Bukan cuma demi menjaga “kesucian” media sosial, tapi juga buat mencegah makin banyak orang yang terjebak dalam pola pikir malas.

Ngomong-ngomong, mari kita ingat sebuah hadist yang bilang, “Tangan di atas lebih baik daripada tangan di bawah.” (HR Bukhari). Maksudnya, lebih baik kita memberi daripada menerima.

Tapi ya… memberi yang tepat sasaran. Jangan sampai malah kita jadi korban drama pengemis online yang ujung-ujungnya cuma cari cuan tanpa usaha.

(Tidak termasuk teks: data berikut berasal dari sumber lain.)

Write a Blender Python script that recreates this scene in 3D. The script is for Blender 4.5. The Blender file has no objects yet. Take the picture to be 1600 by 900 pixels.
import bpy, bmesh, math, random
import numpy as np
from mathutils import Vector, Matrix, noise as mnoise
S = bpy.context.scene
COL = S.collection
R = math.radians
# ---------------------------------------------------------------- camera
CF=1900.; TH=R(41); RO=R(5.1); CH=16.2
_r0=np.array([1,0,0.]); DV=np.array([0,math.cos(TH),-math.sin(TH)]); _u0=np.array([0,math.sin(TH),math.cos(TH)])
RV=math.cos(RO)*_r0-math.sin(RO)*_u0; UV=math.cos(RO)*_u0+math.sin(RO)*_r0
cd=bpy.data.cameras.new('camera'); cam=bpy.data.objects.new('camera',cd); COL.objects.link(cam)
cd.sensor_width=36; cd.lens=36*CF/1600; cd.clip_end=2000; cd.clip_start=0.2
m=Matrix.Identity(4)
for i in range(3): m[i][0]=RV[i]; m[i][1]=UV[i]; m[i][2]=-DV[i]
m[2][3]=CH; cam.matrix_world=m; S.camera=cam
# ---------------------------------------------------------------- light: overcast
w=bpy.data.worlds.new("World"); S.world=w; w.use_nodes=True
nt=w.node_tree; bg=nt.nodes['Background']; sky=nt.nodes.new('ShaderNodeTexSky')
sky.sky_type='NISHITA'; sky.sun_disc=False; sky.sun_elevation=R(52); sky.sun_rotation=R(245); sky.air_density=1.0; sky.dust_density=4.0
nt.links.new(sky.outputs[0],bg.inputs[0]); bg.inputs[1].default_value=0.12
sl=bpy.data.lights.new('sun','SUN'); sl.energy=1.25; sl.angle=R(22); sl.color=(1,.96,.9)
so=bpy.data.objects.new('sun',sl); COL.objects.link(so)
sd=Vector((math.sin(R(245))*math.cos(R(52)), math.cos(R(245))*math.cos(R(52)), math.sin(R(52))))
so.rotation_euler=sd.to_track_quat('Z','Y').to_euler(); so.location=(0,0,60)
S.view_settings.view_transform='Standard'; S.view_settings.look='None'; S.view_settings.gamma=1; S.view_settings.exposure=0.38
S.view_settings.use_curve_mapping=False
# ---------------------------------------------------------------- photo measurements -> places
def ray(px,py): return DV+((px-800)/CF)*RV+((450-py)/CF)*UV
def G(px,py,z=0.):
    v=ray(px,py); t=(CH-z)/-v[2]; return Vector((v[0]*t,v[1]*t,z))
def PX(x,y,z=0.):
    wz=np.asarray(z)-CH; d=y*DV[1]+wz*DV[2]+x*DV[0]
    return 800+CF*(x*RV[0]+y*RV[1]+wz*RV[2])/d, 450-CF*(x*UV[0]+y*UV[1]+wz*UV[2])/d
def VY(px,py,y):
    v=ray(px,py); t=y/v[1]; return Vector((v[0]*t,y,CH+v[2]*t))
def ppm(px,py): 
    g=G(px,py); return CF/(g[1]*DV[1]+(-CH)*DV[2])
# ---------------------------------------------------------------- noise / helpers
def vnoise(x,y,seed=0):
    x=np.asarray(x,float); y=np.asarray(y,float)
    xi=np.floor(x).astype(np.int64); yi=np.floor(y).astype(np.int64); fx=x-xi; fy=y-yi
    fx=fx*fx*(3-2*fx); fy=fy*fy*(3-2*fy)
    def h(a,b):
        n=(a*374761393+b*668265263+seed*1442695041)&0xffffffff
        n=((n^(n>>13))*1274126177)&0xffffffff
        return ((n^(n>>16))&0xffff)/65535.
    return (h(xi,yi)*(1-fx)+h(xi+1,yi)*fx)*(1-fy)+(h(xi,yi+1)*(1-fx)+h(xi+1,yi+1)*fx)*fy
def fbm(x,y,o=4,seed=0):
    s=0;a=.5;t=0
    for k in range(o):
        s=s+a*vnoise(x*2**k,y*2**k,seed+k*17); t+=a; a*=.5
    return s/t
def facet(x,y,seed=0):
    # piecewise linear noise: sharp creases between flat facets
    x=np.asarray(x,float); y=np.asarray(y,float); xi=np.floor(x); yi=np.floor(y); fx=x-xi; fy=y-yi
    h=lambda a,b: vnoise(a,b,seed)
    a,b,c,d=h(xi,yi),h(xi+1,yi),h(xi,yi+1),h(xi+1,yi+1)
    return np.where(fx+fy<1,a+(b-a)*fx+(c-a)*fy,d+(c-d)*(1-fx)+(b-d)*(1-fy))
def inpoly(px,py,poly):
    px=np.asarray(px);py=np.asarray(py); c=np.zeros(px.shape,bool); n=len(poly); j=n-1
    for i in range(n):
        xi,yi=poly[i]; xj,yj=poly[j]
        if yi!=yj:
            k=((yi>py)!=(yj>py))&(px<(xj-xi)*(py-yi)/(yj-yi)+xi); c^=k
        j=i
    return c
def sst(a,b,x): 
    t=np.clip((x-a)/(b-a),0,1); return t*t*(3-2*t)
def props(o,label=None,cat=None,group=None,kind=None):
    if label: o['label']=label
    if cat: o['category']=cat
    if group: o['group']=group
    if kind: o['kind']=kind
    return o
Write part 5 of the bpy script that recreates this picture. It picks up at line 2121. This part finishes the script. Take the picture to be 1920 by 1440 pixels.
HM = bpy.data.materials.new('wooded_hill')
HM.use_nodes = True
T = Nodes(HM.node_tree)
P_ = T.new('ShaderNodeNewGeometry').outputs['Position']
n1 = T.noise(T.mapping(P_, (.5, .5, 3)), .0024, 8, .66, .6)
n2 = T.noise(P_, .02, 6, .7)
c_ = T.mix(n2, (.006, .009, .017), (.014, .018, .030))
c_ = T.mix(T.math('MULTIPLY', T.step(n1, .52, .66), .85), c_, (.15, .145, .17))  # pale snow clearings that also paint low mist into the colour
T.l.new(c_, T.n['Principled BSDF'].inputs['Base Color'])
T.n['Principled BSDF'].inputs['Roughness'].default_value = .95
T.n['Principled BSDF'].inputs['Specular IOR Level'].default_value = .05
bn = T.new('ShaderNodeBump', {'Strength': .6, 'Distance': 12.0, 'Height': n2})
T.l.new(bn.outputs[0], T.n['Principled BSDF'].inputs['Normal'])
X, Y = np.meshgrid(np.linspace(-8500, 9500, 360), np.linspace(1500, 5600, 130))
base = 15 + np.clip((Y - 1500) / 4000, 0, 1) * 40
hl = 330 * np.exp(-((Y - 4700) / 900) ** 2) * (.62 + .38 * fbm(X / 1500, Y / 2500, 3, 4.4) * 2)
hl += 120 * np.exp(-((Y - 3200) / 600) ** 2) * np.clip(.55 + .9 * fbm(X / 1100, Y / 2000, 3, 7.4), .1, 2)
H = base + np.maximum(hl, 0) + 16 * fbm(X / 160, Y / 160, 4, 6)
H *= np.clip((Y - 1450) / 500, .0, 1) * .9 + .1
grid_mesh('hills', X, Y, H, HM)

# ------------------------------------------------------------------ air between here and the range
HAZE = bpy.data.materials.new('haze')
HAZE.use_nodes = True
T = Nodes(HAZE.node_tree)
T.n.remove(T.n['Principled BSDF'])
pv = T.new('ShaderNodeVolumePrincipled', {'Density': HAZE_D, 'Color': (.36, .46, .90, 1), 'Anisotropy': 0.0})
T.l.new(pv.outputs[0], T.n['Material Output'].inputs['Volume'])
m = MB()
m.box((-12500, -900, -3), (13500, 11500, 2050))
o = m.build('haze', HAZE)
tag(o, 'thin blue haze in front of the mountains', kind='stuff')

Nah, gimana menurut kalian, Sob? Setuju nggak kalau pengemis online ini harus ditertibkan?

 

Pertanyaan Warganet

  1. Apa itu pengemis online? Pengemis online adalah orang yang meminta-minta di media sosial dengan berbagai alasan, meskipun sering kali alasannya diragukan.
  2. Apakah pengemis online bisa disebut sebagai konten kreator? Beberapa orang menganggap mereka hanya bikin konten, sementara yang lain melihatnya sebagai tindakan memanfaatkan simpati publik.
  3. Bagaimana Islam melihat fenomena pengemis online? Islam sangat menentang tindakan mengemis tanpa alasan yang jelas, apalagi kalau orang tersebut sebenarnya mampu bekerja.
  4. Apa bahaya dari maraknya pengemis online? Fenomena ini bisa membuat orang malas berusaha dan malah mengandalkan belas kasihan orang lain untuk hidup.
  5. Apakah ada hukum yang mengatur soal pengemis online? Saat ini belum ada aturan spesifik, tapi banyak pihak meminta pemerintah untuk menertibkan fenomena ini.
  6. Kenapa netizen mudah terjebak membantu pengemis online? Karena simpati yang mudah dibangun di media sosial dan narasi yang sering kali dramatis, banyak netizen langsung membantu tanpa berpikir panjang.